To hell with the fans, they'll take what we give them and be grateful for it
by digby
If you care nothing about baseball, just move along because this will be a boring and irrelevant post. And if you hate the Dodgers then ... well same as above. I just wanted to note that Dodger pitcher Josh Becket pitched a no-hitter last night, the first Dodger pitcher to do so since Nomomania back in the 90s. And millions of Dodger fans couldn't see it because they don't have Time Warner cable:
Time Warner Cable, which operates SportsNet LA, the team-owned all-Dodgers station that launched in February, still doesn't have distribution agreements with DirecTV, Cox, Charter Communications, Verizon, Dish or AT&T. That means the games are available only to Time Warner Cable subscribers and two other smaller providers in the region, with more than 63 percent of the market in the dark.
Dan York, vice president for programming for DirecTV, which provides pay TV to roughly one-quarter of the Los Angeles market, said Time Warner Cable is asking for about twice what most regional sports networks cost providers.
"Time Warner Cable did an unprecedented deal and now they expect all their competitors to bankroll that deal," York told ESPNLosAngeles.com. "That includes the customers who have no interest in watching the Dodgers, and that's not fair to millions of families."
Even games carried nationally, aside from ESPN's "Sunday Night Baseball" and Saturday games on Fox Sports One, are blacked out locally.
I'm sure this seems like a silly problem. And maybe it is. But every time I go to the ball park the place is full of kids who are all major fans, following the team in great detail and I can't help but think of what a sad comment on our time this is that those kids, many of whose parents and grandparents are there with them as part of a family tradition, can't follow the season as they have in the past. Here in LA a large number of the most devoted fans are Hispanic and it's clear their love for the team runs very deep. There are many Asian fans as well. The Dodgerss have always been among the first teams to sign players of other countries. (And, obviously, they were the first team to sign an African American, the great Jackie Robinson.) America's pastime is very, very multicultural in Los Angeles. But who cares about that, right?

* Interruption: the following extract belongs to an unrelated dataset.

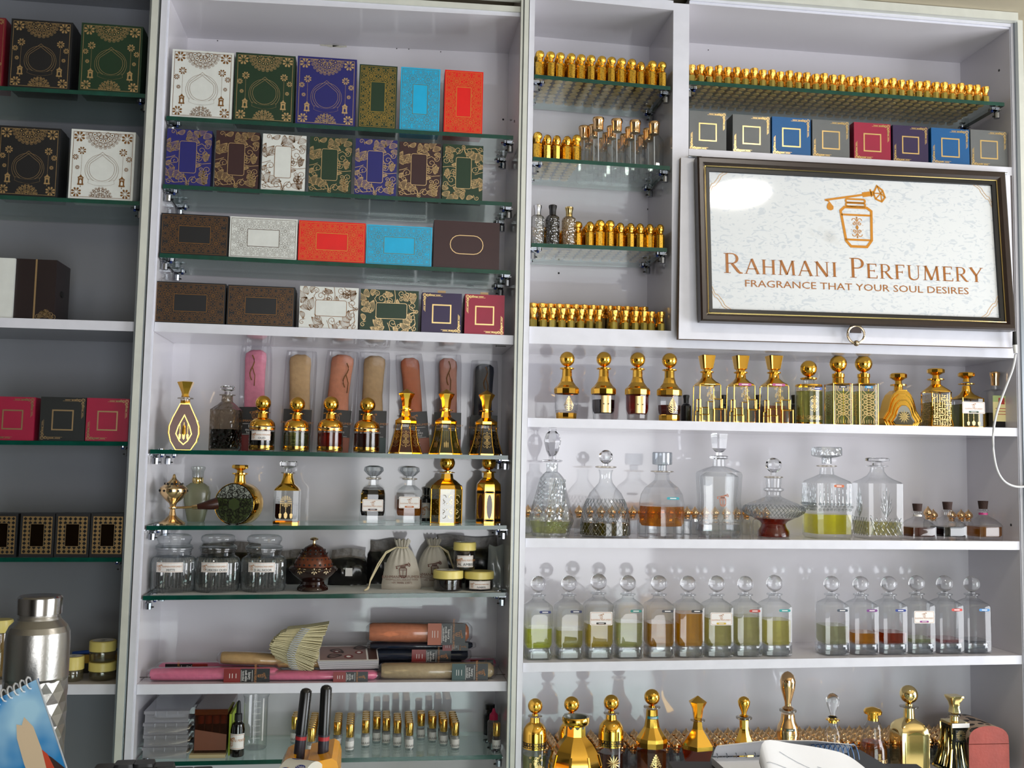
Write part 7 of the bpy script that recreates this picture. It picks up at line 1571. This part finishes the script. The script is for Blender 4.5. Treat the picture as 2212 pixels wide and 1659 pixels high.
tooth = [(.62, .78), (.66, .86), (.71, .84), (.76, .88), (.82, .80), (.83, .66), (.81, .50), (.80, .34), (.77, .34), (.74, .50), (.71, .55), (.69, .42), (.685, .20), (.65, .22), (.63, .45), (.61, .62)]
d.poly([(a*Wc, (b_-.06)*hgt) for a, b_ in tooth], 4)
d.text('leed,', Wc*.34, hgt*.22, hgt*.10, 5); d.poly([(Wc*.86, 0), (Wc, 0), (Wc, hgt*.12)], 6)
m = MB(); m.draw(d, bot, U, Vv, off=.0003)
m.build('printed_page', [PAPER, pagemat(), pm('volcano_brown', '#3a2420', .5), pm('lava_red', '#c8482c', .5), pm('tooth_cream', '#d9c2a4', .4), pm('navy_ink', '#2a4a7c', .5), pm('corner_blue', '#2a66c8', .4)], t, smooth=0)
bk_ = Vector((0, .0015, 0)); m = MB(); m.hexa([bot+bk_, bot+U*Wc+bk_, bot+U*Wc+bk_*3, bot+bk_*3, O+bk_, O+U*Wc+bk_, O+U*Wc+bk_*3, O+bk_*3]); m.build('page_stack', [pm('page_grey', '#b0b8c0', .6)], t, smooth=0)
b2 = O+Vector((0, .075, -.105)); foot = Vector((0, .004, 0)); m = MB(); m.hexa([b2, b2+U*Wc, b2+U*Wc+foot, b2+foot, O+bk_*3, O+U*Wc+bk_*3, O+U*Wc+bk_*5, O+bk_*5]); m.build('easel_back', [pm('calendar_board', '#3a5f8c', .6)], t, smooth=0)
m = MB(); nn_ = int(Wc/.0062)
for i in range(nn_):
    p = O+U*(.004+i*.0062); m.tube([p+V*.006*math.cos(q*PI/4)*1.0+Vector((0, .007*math.sin(q*PI/4)*-1.0, 0))+Vector((0, 0, .0)) for q in range(9)], .0009, 5)
m.build('wire_spiral', [pm('white_wire', '#d4d6d8', .3)], t)
# keyboard corner
p = pix(372, 1662, -.62); t = thing('keyboard', 'black keyboard, only its far keys showing at the bottom edge', 'keyboard', (p.x, -.66, CZ+.0005), .05, rx=0)
hz = p.z-CZ+.004; MB().box(-.075, -.13, 0, .048, .045, max(.012, hz-.008)).build('case', [pm('black_keyboard', '#141416', .4)], t, smooth=0)
for i in range(6):
    for j in range(2):
        x = -.070+i*.019+.004*j; y = .022-j*.02; hk = .004+(.009 if i in (1, 2) and j == 0 else (.006 if i < 4 else .0))
        kk = MB(); kk.loft([(0, 1, 0, 10), (.6, .9, 0, 10), (1, .78, 0, 8)], .024, .008+hk-.004, 32, c=(x+.009, y, max(.012, hz-.008))); o = kk.build('key', [pm('black_key', '#1b1b1e', .35)], t, smooth=30)
# tape dispenser with pens
Yt = -.66; p = pix(668, 1640, Yt); YEL = pm('yellow_plastic', '#f0a400', .25, coat=.3)
x0 = pix(600, 1640, Yt).x; x1 = pix(735, 1640, Yt).x; cx = (x0+x1)/2; zt = pix(715, 1621, Yt).z-CZ; W_ = x1-x0
t = thing('tape_dispenser', 'yellow tape dispenser with two pen wells at the bottom edge', 'tape dispenser', (cx, Yt, CZ+.0004))
m = MB(); xm = W_*.06
sh = [(-W_*.5, 0), (-W_*.5, zt*.45), (-W_*.46, zt*.80), (-W_*.38, zt*.93), (-W_*.28, zt*.97), (-W_*.20, zt*.97), (-W_*.20, 0)]
m.prism(sh, -.050, .035); m.box(-W_*.20, -.005, 0, xm-.004, .035, zt*.9); m.prism([(xm-.004, 0), (xm-.004, zt*.94), (W_*.38, zt), (W_*.46, zt*.96), (W_*.5, zt*.85), (W_*.5, 0)], -.03, .045); m.build('housing', [YEL], t, smooth=30)
roll = bpy.data.objects.new('tape_roll', None)
m = MB(); n = 44; rr = .027; hl = .0145
for q, (r, x) in enumerate(((rr, -hl), (rr, hl), (rr*.5, hl), (rr*.5, -hl))):
    for k_ in range(n): a = 2*PI*k_/n; m.v.append((x, r*math.cos(a), r*math.sin(a)))
for q in range(4):
    for k_ in range(n): a, b = q*n+k_, q*n+(k_+1) % n; c, e_ = ((q+1) % 4)*n+k_, ((q+1) % 4)*n+(k_+1) % n; m.f.append((a, b, e_, c)); m.m.append(0)
bpy.data.objects.remove(roll); rc = (-W_*.10, -.040, zt-rr+.001)
o = m.build('tape_roll', [pm('white_tape', '#d8d8ce', .35)], t, rc, smooth=40, rot=(0, 0, -.45))
d = D2(); L_ = 2*PI*rr
for k_ in range(7):
    for x in (-.007, .007): y = L_*k_/7+(.006 if x > 0 else 0); d.circ(x, y, .0052, None, 1, 16, ry=.0038); d.text('Oddy', x, y-.001, .0030, 2)
MB().draw(d, f=lambda a, b, o_: (a, -(rr+o_)*math.cos(b/rr), (rr+o_)*math.sin(b/rr)), off=.0002).build('printed_logos', [PAPER, pm('navy_print', '#2a3a86', .4), PAPER], o, smooth=0)
m = MB(); m.loft([(0, 1), (.004, 1.0)], .022, 1, 24).build('core_hub', [BLK], t, (rc[0]+.0125, rc[1]-.007, rc[2]), rot=(0, PI/2, -.45))
for px0, py0, px1, py1, lab, dy in ((662, 1487, 645, 1640, 'black marker pen leaning left in the tape dispenser', .0), (705, 1480, 697, 1645, 'black marker pen on the right in the tape dispenser', .01)):
    a = pix(px0, py0, Yt+.0); b = pix(px1, py1, Yt+.0); ax = (a-b); Ln = ax.length; ax.normalize(); tt = thing('marker_pen', lab, 'pen', b)
    f = lambda u: ax*(u*Ln)
    MB().tube([f(.36), f(.95), f(.985), f(1.0)], [.0062, .0058, .0045, .0022], 20).build('cap', [pm('black_marker_cap', '#0c0c0e', .25, spec=.6)], tt, smooth=40)
    MB().tube([f(-.22), f(.36)], .0056, 20).build('barrel', [pm('slate_barrel', '#2a2832', .35)], tt)
    MB().tube([f(.28), f(.33)], .0058, 20).build('red_band', [pm('red_band', '#a82a30', .4)], tt)
    m = MB()
    for q in range(9): m.tube([f(.97-.018*q)+Vector((.0030, -.0045, 0)), f(.97-.018*q)+Vector((.0058, -.0025, 0))], .0004, 4)
    m.build('grip_ridges', [BLK], tt)
# open gold bottle standing on the counter
Yg = -.585; w = pix(1300, 1630, Yg).x-pix(1187, 1630, Yg).x; zt = pix(1243, 1545, Yg).z; xg = pix(1243, 1620, Yg).x; H_ = zt-CZ
t = thing('gold_decanter', 'large open gold octagonal bottle with printed palm trees standing on the counter', 'bottle', (xg, Yg, CZ+.0003))
bd = [(0, .9, 0), (.02, .97, 0), (.42, .99, 1), (.45, .98, 1), (.58, .86, 1), (.68, .66, 1), (.74, .46, 1), (.77, .38, 1), (.90, .36, 1)]
MB().loft(bd, w, H_, 8, rot=PI/8).build('body', [gm('pale_green_glass', (.72, .78, .72), (.4, .45, .4), .1, opaque=.4, body='#8fa096'), GOLD], t, smooth=15)
m = MB().loft([(.88, .36), (.90, .48), (.93, .52), (.965, .52), (.985, .49)], w, H_, 40, caps=False).loft([(.985, .49), (.98, .42), (.92, .36), (.85, .34), (.80, .02)], w, H_, 40, caps=False, mi=1).build('open_mouth', [GOLD, pm('mouth_inside', '#6a7068', .2)], t, smooth=50)
ribs(t, bd[1:5], 8, w, H_, .0016, PI/8)
for s_ in (-1, 0, 1):
    a = s_*PI/4; c, s2 = math.cos(a), math.sin(a); R_ = w*.5*.924; e = gilt('palm', w*.26, H_*.24)
    MB().draw(e, (R_*s2, -R_*c, H_*.15), (c, s2, 0), off=.0006).build('gilt_print', DECM(GOLD), t, smooth=0)
# notebooks and loose papers
p = pix(1520, 1648, -.56); t = thing('black_notebook', 'black-covered notebook lying under the spiral pad on the counter', 'notebook', (p.x-.01, -.60, CZ+.0004), -.1); hh_ = p.z-CZ
MB().box(-.035, -.12, 0, .26, .045, max(.01, hh_)).build('cover', [pm('black_cover', '#1a1b1e', .5)], t, smooth=0)
zn = CZ+max(.01, hh_)+.0008; PGE = pm('white_page', '#eceef4', .5); pn = pix(1556, 1632, -.60)
t = thing('spiral_notebook', 'open spiral notebook with a folded-over white page', 'notebook', (pn.x, -.60, zn), 0)
MB().box(0, -.13, 0, .14, .03, .008).build('page_block', [PGE], t, smooth=0)
m = MB(); n = 14
hp = pix(1640, 1597, -.585).z-zn
for i in range(n+1):
    u = i/n; 
    for v_ in (0, .35, .7, 1): m.v.append((.002+.05*v_+.115*v_*1.0*(1), .032-.10*u*.22-.0*v_, .009+(hp-.009)*math.sin(PI*(u*.55+.0))**1.0*(.55+.45*math.sin(PI*min(1, v_*.75+.15)))))
for i in range(n):
    for j in range(3): a = i*4+j; m.f.append((a, a+1, a+5, a+4)); m.m.append(0)
m.build('folded_page', [PGE], t, smooth=60)
m = MB()
for i in range(11): x = .006+i*.0115; m.tube([(x, .030+.003*math.cos(q*PI/4), .010+.004*math.sin(q*PI/4)-.001) for q in range(9)], .0005, 5)
m.build('wire_spiral', [pm('grey_wire', '#7c838c', .3, .8)], t)
a_ = [pix(1620, 1600, -.62), pix(1700, 1603, -.60), pix(1830, 1625, -.60), pix(1880, 1668, -.62)]
t = thing('loose_papers', 'sheaf of white papers sloping to the right over the notebook', 'paper', (0, 0, 0)); m = MB(); pts = smoothp([pix(1640, 1640, -.66), pix(1652, 1600, -.655), pix(1710, 1606, -.65), pix(1790, 1619, -.65), pix(1835, 1634, -.65), pix(1885, 1672, -.66)], 4); o = 0
for p in pts: m.v += [tuple(p), (p.x-.004, p.y-.065, CZ+.012+(p.z-CZ)*.12), (p.x+.0, p.y+.0, p.z-.004), (p.x-.004, p.y-.063, CZ+.008+(p.z-CZ)*.12)]
k_ = len(pts)
for i in range(k_-1): b0 = i*4; m.f += [(b0, b0+4, b0+5, b0+1), (b0+2, b0+3, b0+7, b0+6), (b0, b0+2, b0+6, b0+4)]; m.m += [0, 0, 0]
m.build('paper_stack', [PGE], t, smooth=60)
for u0, u1, v0, v1 in ((3, 9, .25, .45), (6, 14, .15, .6), (2, 7, .6, .7), (10, 17, .3, .5)):
    q = []
    for i in range(u0, u1+1):
        v_ = v0+(v1-v0)*(i-u0)/(u1-u0); a, b = Vector(m.v[i*4]), Vector(m.v[i*4+1]); q.append(a.lerp(b, v_)+Vector((0, -.0006, .0003)))
    MB().tube(q, .00022, 4).build('pencil_line', [pm('pencil_grey', '#9aa0aa', .7)], t)
p = pix(1795, 1640, -.585); t = thing('spiral_notebook', 'second notebook with a blue wire spiral behind the loose papers', 'notebook', (p.x, -.585, CZ+max(.01, hh_)+.001)); hz = max(.012, pix(1795, 1645, -.585).z-CZ-max(.01, hh_))
MB().box(-.06, -.10, 0, .05, .03, hz-.002).build('page_block', [pm('dark_blue_cover', '#2a3038', .5)], t, smooth=0)
m = MB()
for i in range(9): x = -.022+i*.006; m.tube([(x+.004*q/8, .012*math.cos(q*PI/6)-.0, hz-.003+.016*math.sin(q*PI/6)) for q in range(7)], .0006, 5)
m.build('blue_wire_spiral', [pm('blue_wire', '#5a86c0', .3)], t)
p = pix(1440, 1655, -.55); t = thing('magazine', 'colourful pamphlet lying on the glass counter left of the black notebook', 'pamphlet', (pix(1455, 1650, -.56).x, -.575, CZ+.0004), -.25)
MB().box(-.05, -.08, 0, .04, .045, .003).build('pages', [pm('pamphlet_blue', '#3a4a6c', .35)], t, smooth=0)
d = D2(); d.poly([(-.05, .02), (.04, .02), (.04, .045), (-.05, .045)], 1)
for i in range(4): d.rect(-.04, .012-.012*i, .03, .016-.012*i, None, 2)
MB().draw(d, (0, 0, .0031), (1, 0, 0), (0, 1, 0), off=.0002).build('print', [PAPER, pm('pamphlet_red', '#8a3038', .4), pm('pamphlet_yellow', '#b8a860', .4)], t, smooth=0)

And I'm really sad that the great Vin Scully's play by play isn't accessible to the fans in the twilight of his storied career. We listen to the west coast games on the radio which, when Vin is calling his three innings (yes, he only calls the first three innings on the radio --- another contract issue) it's as good as baseball gets. There aren't very many announcers who can relay the game with words the way he can. But other than that, we're just out of luck. I don't have Time Warner. And I won't be switching.
I know it's a minor complaint in the great scheme of things and it's not something I lose any sleep over. But this is a shame. The dollar amounts in this deal are obscene and it's very hard to see why the fans have to be the one's to pay the price for this level of greed. But that's how it works in today's America. We're all just pawns in the 1%'s game and they figure, probably correctly, that we'll just take what we can get and say "thank you sir, may I have another."